DATA:
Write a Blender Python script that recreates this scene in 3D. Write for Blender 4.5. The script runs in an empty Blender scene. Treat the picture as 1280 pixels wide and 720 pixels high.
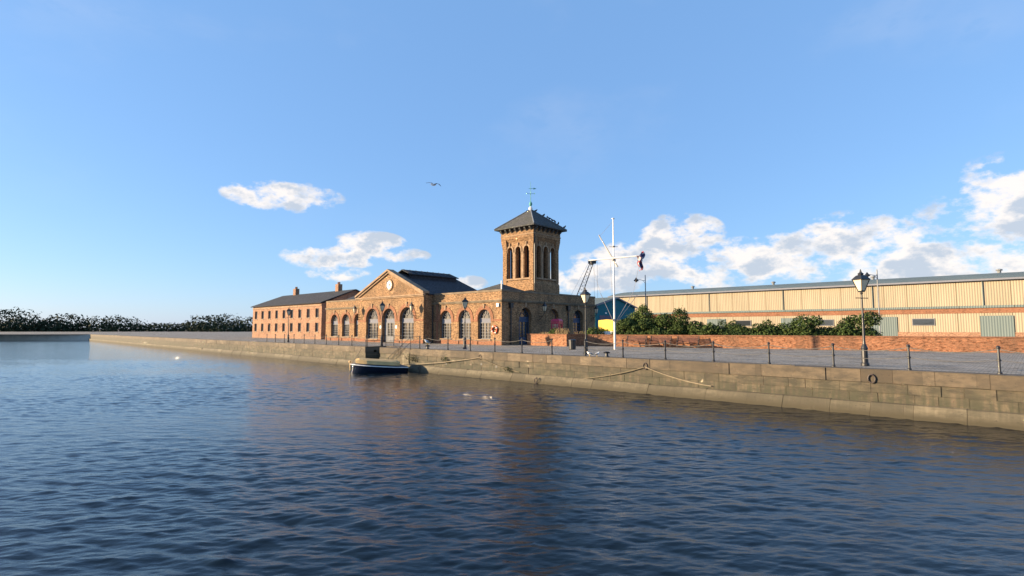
import bpy, bmesh, math, random
import numpy as np
from mathutils import Vector, Matrix, noise as mnoise
random.seed(7)
R = math.radians
S = bpy.context.scene
COL = S.collection

# ------------------------------------------------------------------ camera, sky, sun, exposure
EYE = 1.7
cam_d = bpy.data.cameras.new('camera'); cam = bpy.data.objects.new('camera', cam_d); COL.objects.link(cam)
cam.location = (0, 0, EYE); cam.rotation_euler = (R(90) + math.atan(51/665), 0, 0)
cam_d.sensor_width = 36; cam_d.lens = 36*665/1280; cam_d.clip_end = 9000; cam_d.clip_start = .1
S.camera = cam
S.view_settings.view_transform = 'Standard'; S.view_settings.look = 'None'
S.view_settings.exposure = 1.42; S.view_settings.gamma = 1
S.cycles.sample_clamp_indirect = 0; S.cycles.blur_glossy = .05

SUN_EL = R(11.5); SUN_AZ = R(-91)          # azimuth from +Y, clockwise positive: the sun stands to the left
SKY_STRENGTH = 0.064
sd = bpy.data.lights.new('sun', 'SUN'); sd.energy = 5.0; sd.angle = R(.55); sd.color = (1.0, .775, .50)
sun = bpy.data.objects.new('sun', sd); COL.objects.link(sun)
sv = Vector((math.sin(SUN_AZ)*math.cos(SUN_EL), math.cos(SUN_AZ)*math.cos(SUN_EL), math.sin(SUN_EL)))
sun.rotation_euler = sv.to_track_quat('Z', 'Y').to_euler()

world = bpy.data.worlds.new('World'); S.world = world; world.use_nodes = True
wt = world.node_tree; wn = wt.nodes; wl = wt.links
for n in list(wn): wn.remove(n)
def wN(t, **k):
    n = wn.new(t)
    for a, b in k.items(): setattr(n, a, b)
    return n
def wmath(op, a, b=None, clamp=False):
    n = wN('ShaderNodeMath', operation=op, use_clamp=clamp)
    for i, v in enumerate((a, b)):
        if v is None: continue
        if isinstance(v, (int, float)): n.inputs[i].default_value = v
        else: wl.new(v, n.inputs[i])
    return n.outputs[0]
def wmap(v, a, b, c=0, d=1, smooth=True):
    n = wN('ShaderNodeMapRange', interpolation_type='SMOOTHSTEP' if smooth else 'LINEAR')
    wl.new(v, n.inputs[0])
    for i, q in enumerate((a, b, c, d)): n.inputs[i+1].default_value = q
    return n.outputs[0]
sky = wN('ShaderNodeTexSky', sky_type='NISHITA', sun_disc=False)
sky.sun_elevation = SUN_EL; sky.sun_rotation = SUN_AZ; sky.altitude = 0
sky.air_density = 1.0; sky.dust_density = 0.35; sky.ozone_density = 2.6
tc = wN('ShaderNodeTexCoord'); sep = wN('ShaderNodeSeparateXYZ'); wl.new(tc.outputs['Generated'], sep.inputs[0])
X_, Y_, Z_ = sep.outputs
hyp = wmath('SQRT', wmath('ADD', wmath('MULTIPLY', X_, X_), wmath('MULTIPLY', Y_, Y_)))
el = wmath('DIVIDE', Z_, wmath('MAXIMUM', hyp, .001))
az = wmath('ARCTAN2', X_, Y_)
def fbm(scale, det, offset=(0, 0, 0), rough=.55):
    comb = wN('ShaderNodeCombineXYZ')
    wl.new(wmath('ADD', az, offset[0]), comb.inputs[0]); wl.new(wmath('MULTIPLY', wmath('ADD', el, offset[1]), 1.55), comb.inputs[1]); comb.inputs[2].default_value = offset[2]
    n = wN('ShaderNodeTexNoise'); n.inputs['Scale'].default_value = scale; n.inputs['Detail'].default_value = det; n.inputs['Roughness'].default_value = rough
    wl.new(comb.outputs[0], n.inputs['Vector']); return n.outputs[0]
def blob(a0, e0, ra, re):
    u = wmath('DIVIDE', wmath('SUBTRACT', az, a0), ra); v = wmath('DIVIDE', wmath('SUBTRACT', el, e0), re)
    q = wmath('ADD', wmath('MULTIPLY', u, u), wmath('MULTIPLY', v, v))
    return wmap(q, 0.0, 1.0, 1.0, 0.0)
# clouds: (azimuth, elevation, half widths); each is a swelling in one noise field
BL = [(-.262, .150, .085, .036), (-.225, .136, .085, .020), (-.33, .128, .10, .03), (-.085, .083, .05, .022),
      (-.315, .098, .07, .018), (-.41, .232, .12, .036),
      (.135, .105, .06, .045), (.215, .105, .10, .05), (.30, .14, .09, .085), (.33, .165, .07, .05), (.20, .12, .07, .05), (.12, .09, .10, .035), (.40, .11, .12, .06),
      (.56, .13, .15, .07), (.76, .17, .13, .09), (.70, .09, .22, .06)]
mass = None
for b in BL:
    q = blob(*b); mass = q if mass is None else wmath('MAXIMUM', mass, q)
n1 = fbm(13, 10, (3.1, 1.7, .3), .60)
n2 = fbm(13, 10, (3.1+.022, 1.7-.026, .3), .60)
dens = wmath('ADD', wmath('MULTIPLY', mass, .72), wmath('MULTIPLY', wmath('MULTIPLY', wmath('SUBTRACT', n1, .49), 3.6), wmap(mass, 0, .3)))
mask = wmap(dens, .22, .74)
lit = wmap(wmath('ADD', wmath('MULTIPLY', wmath('SUBTRACT', n2, n1), 3.0), wmath('MULTIPLY', wmath('SUBTRACT', 1.15, dens), .16)), -.42, .22)
ccol = wN('ShaderNodeMix', data_type='RGBA'); wl.new(lit, ccol.inputs[0])
ccol.inputs['A'].default_value = (3.5, 3.9, 4.5, 1); ccol.inputs['B'].default_value = (6.4, 5.95, 5.6, 1)
# faint thin streaks high up
thin = wmath('MULTIPLY', wmap(fbm(3.2, 5, (9.1, 2.2, 1.0), .5), .5, .8), .10)
mask = wmath('MAXIMUM', wmath('MULTIPLY', mask, .93), wmath('MULTIPLY', thin, wmap(el, 0.05, .5)))
tint = wN('ShaderNodeMix', data_type='RGBA', blend_type='MULTIPLY'); tint.inputs[0].default_value = 1
tint.inputs['B'].default_value = (1.50, 1.48, 1.55, 1); wl.new(sky.outputs[0], tint.inputs['A'])
even = wN('ShaderNodeMix', data_type='RGBA'); even.inputs[0].default_value = .6; wl.new(tint.outputs['Result'], even.inputs['A']); even.inputs['B'].default_value = (1.45, 3.0, 5.75, 1)
mixw = wN('ShaderNodeMix', data_type='RGBA'); wl.new(mask, mixw.inputs[0]); wl.new(even.outputs['Result'], mixw.inputs['A']); wl.new(ccol.outputs['Result'], mixw.inputs['B'])
bg = wN('ShaderNodeBackground'); bg.inputs[1].default_value = SKY_STRENGTH; wl.new(mixw.outputs['Result'], bg.inputs[0])
wo = wN('ShaderNodeOutputWorld'); wl.new(bg.outputs[0], wo.inputs[0])

# ------------------------------------------------------------------ helpers
def meta(o, label=None, cat=None, group=None, kind=None):
    if label: o['label'] = label
    if cat: o['category'] = cat
    if group: o['group'] = group
    if kind: o['kind'] = kind
    return o
def thing(name, loc, rz, label, cat, group=None):
    o = bpy.data.objects.new(name, None); COL.objects.link(o); o.location = loc; o.rotation_euler = (0, 0, rz)
    o.empty_display_size = .2
    return meta(o, label, cat, group)
def copy_tree(o, parent=None):
    c = o.copy(); COL.objects.link(c)
    if parent: c.parent = parent
    for ch in list(o.children): copy_tree(ch, c)
    return c

class MB:
    """collects shapes; build() links them as one mesh object"""
    def __init__(s): s.v = []; s.f = []
    def add(s, vs, fs):
        k = len(s.v); s.v += [tuple(v) for v in vs]; s.f += [tuple(i+k for i in f) for f in fs]; return s
    def box(s, x0, x1, y0, y1, z0, z1):
        return s.add([(x0,y0,z0),(x1,y0,z0),(x1,y1,z0),(x0,y1,z0),(x0,y0,z1),(x1,y0,z1),(x1,y1,z1),(x0,y1,z1)],
                     [(0,3,2,1),(4,5,6,7),(0,1,5,4),(1,2,6,5),(2,3,7,6),(3,0,4,7)])
    def bar(s, a, b, w, h=None):
        """square section bar from a to b"""
        h = h or w; a = Vector(a); b = Vector(b); d = (b-a).normalized()
        up = Vector((0,0,1)) if abs(d.z) < .95 else Vector((0,1,0))
        sx = d.cross(up).normalized()*w/2; sy = sx.cross(d).normalized()*h/2
        vs = [p+i*sx+j*sy for p in (a, b) for i, j in ((-1,-1),(1,-1),(1,1),(-1,1))]
        return s.add(vs, [(3,2,1,0),(4,5,6,7),(0,1,5,4),(1,2,6,5),(2,3,7,6),(3,0,4,7)])
    def tube(s, pts, r, n=8, close=False):
        pts = [Vector(p) for p in pts]; m = len(pts); rs = r if isinstance(r, (list, tuple)) else [r]*m
        vs = []; fs = []
        for i, p in enumerate(pts):
            if close: d = (pts[(i+1) % m]-pts[i-1]).normalized()
            else: d = (pts[min(i+1, m-1)]-pts[max(i-1, 0)]).normalized()
            up = Vector((0,0,1)) if abs(d.z) < .9 else Vector((0,1,0))
            a = d.cross(up).normalized(); b = a.cross(d)
            for k in range(n):
                t = 2*math.pi*k/n; vs.append(p+(a*math.cos(t)+b*math.sin(t))*rs[i])
        for i in range(m if close else m-1):
            j = (i+1) % m
            for k in range(n): fs.append((i*n+k, i*n+(k+1) % n, j*n+(k+1) % n, j*n+k))
        if not close: fs += [tuple(range(n-1, -1, -1)), tuple((m-1)*n+k for k in range(n))]
        return s.add(vs, fs)
    def lathe(s, prof, c=(0,0,0), n=14, phase=0):
        vs = []; fs = []; m = len(prof)
        for r, z in prof:
            for k in range(n):
                t = 2*math.pi*k/n+phase; vs.append((c[0]+r*math.cos(t), c[1]+r*math.sin(t), c[2]+z))
        for i in range(m-1):
            for k in range(n): fs.append((i*n+k, i*n+(k+1) % n, (i+1)*n+(k+1) % n, (i+1)*n+k))
        fs += [tuple(range(n-1, -1, -1)), tuple((m-1)*n+k for k in range(n))]
        return s.add(vs, fs)
    def prism(s, poly, z0, z1):
        n = len(poly)
        vs = [(x, y, z0) for x, y in poly]+[(x, y, z1) for x, y in poly]
        return s.add(vs, [tuple(range(n-1, -1, -1)), tuple(range(n, 2*n))]+[(i, (i+1) % n, n+(i+1) % n, n+i) for i in range(n)])
    def slab(s, a, b, c, d, t):
        """sheet through four corners given thickness t downwards along its normal"""
        a, b, c, d = map(Vector, (a, b, c, d)); nrm = (b-a).cross(d-a).normalized()*t
        vs = [a, b, c, d, a-nrm, b-nrm, c-nrm, d-nrm]
        return s.add(vs, [(0,1,2,3),(7,6,5,4),(0,4,5,1),(1,5,6,2),(2,6,7,3),(3,7,4,0)])
    def build(s, name, mat, parent=None, xf=None, smooth=False, bevel=0):
        me = bpy.data.meshes.new(name)
        me.from_pydata([xf(*v) for v in s.v] if xf else s.v, [], s.f)
        bm = bmesh.new(); bm.from_mesh(me); bmesh.ops.recalc_face_normals(bm, faces=bm.faces)
        if bevel: bmesh.ops.bevel(bm, geom=list(bm.edges), offset=bevel, segments=1, affect='EDGES', clamp_overlap=True)
        bm.to_mesh(me); bm.free()
        if smooth:
            for p in me.polygons: p.use_smooth = True
        me.materials.append(mat)
        o = bpy.data.objects.new(name, me); COL.objects.link(o)
        if parent: o.parent = parent
        return o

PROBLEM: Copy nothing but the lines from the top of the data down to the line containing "COL = S.collection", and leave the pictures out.

TASK SOLUTION:
Write a Blender Python script that recreates this scene in 3D. Write for Blender 4.5. The script runs in an empty Blender scene. Treat the picture as 1280 pixels wide and 720 pixels high.
import bpy, bmesh, math, random
import numpy as np
from mathutils import Vector, Matrix, noise as mnoise
random.seed(7)
R = math.radians
S = bpy.context.scene
COL = S.collection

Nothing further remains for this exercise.